As far as I know, expression like "String" is automatically converted to the pointer to that string in memory. But &"String" is also a pointer. What it the difference?

grrrrrr

this is a german forum...

Bitte kann ein Mod den Post in ein anderes Forum verschieben, z.B. nach http://cplusplus.com/forum/?

Bashar

"String" is an object of type const char[7] , so obviously &"String" should be a pointer to this object (and have type const char (*)[7] , "pointer to const char[7]"). I haven't checked, but if this is valid syntax, it's the only sensible interpretation

Gast

Bashar schrieb:

I haven't checked, but if this is valid syntax, it's the only sensible interpretation

It is valid and your explanation is also right.

SAn

Yes, I also found this myself.

But what is the difference between the array and pointer_to_array, except that they formally have different types? I have found in the debugger that they have equal values (the array name is threated as pointer to the first array element, and pointer to the array also points to the same adress).

camper

SAn schrieb:

As far as I know, expression like "String" is automatically converted to the pointer to that string in memory.

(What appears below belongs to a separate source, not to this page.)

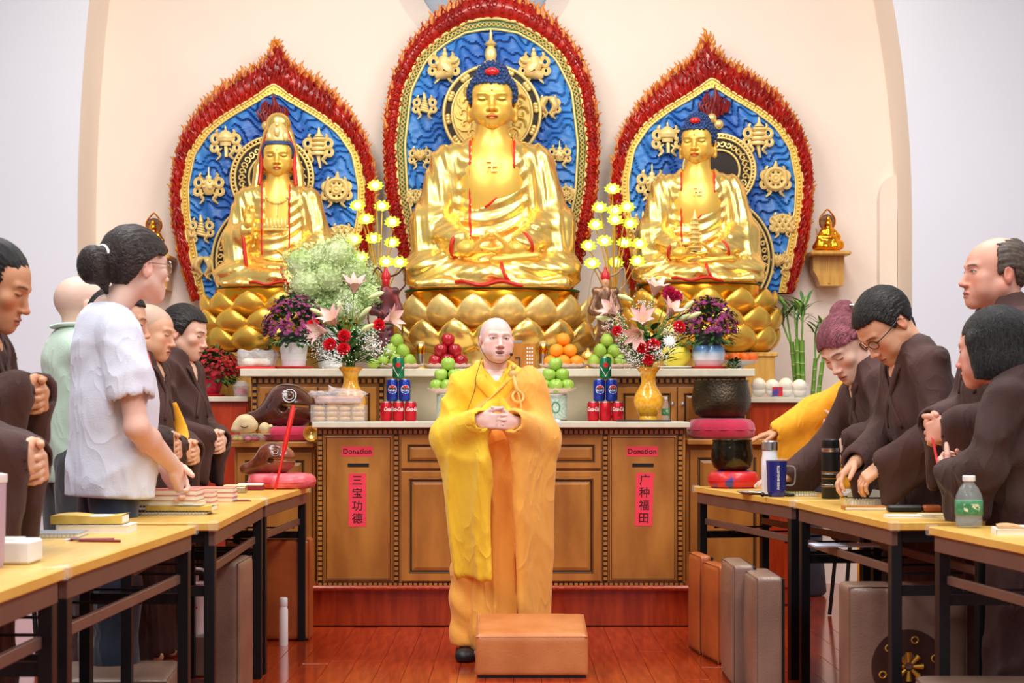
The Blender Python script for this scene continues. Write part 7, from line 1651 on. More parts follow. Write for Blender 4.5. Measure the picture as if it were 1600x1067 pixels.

not quite. An array expression can decay to a pointer to the first element of that array - that is the array-to-pointer standard conversion. Conversely, the unary & operator yields a pointer that points to the argument - that is the whole array - no just a part of it. Naturally, given the semantics of pointer arithmetic and array layout, it is easily possible with just a pointer to a single element to reach every other element as well.
This array-to-pointer standard conversion happens quite often, because very few operators take array arguments (that would be unary & and siezof) as opposed to rvalue pointer operands. Arrays cannot be function arguments so except in the case of binding to a reference array decay is frequently seen there too.

SAn

So, if I correctly understand you, the answer is:
«The "String" is not automatically converted to the pointer to its first element in &"String" expression, because the & operator can take array parameter.»

camper

SAn schrieb:

So, if I correctly understand you, the answer is:
«The "String" is not automatically converted to the pointer to its first element in &"String" expression, because the & operator can take array parameter.»

quite so. in addition the unary & operator doesn't take rvalue-arguments, so the array-to-pointer conversion couldn't possibly help: without & being able to take l-value arrays the expression &"foo" would simply be ill-formed.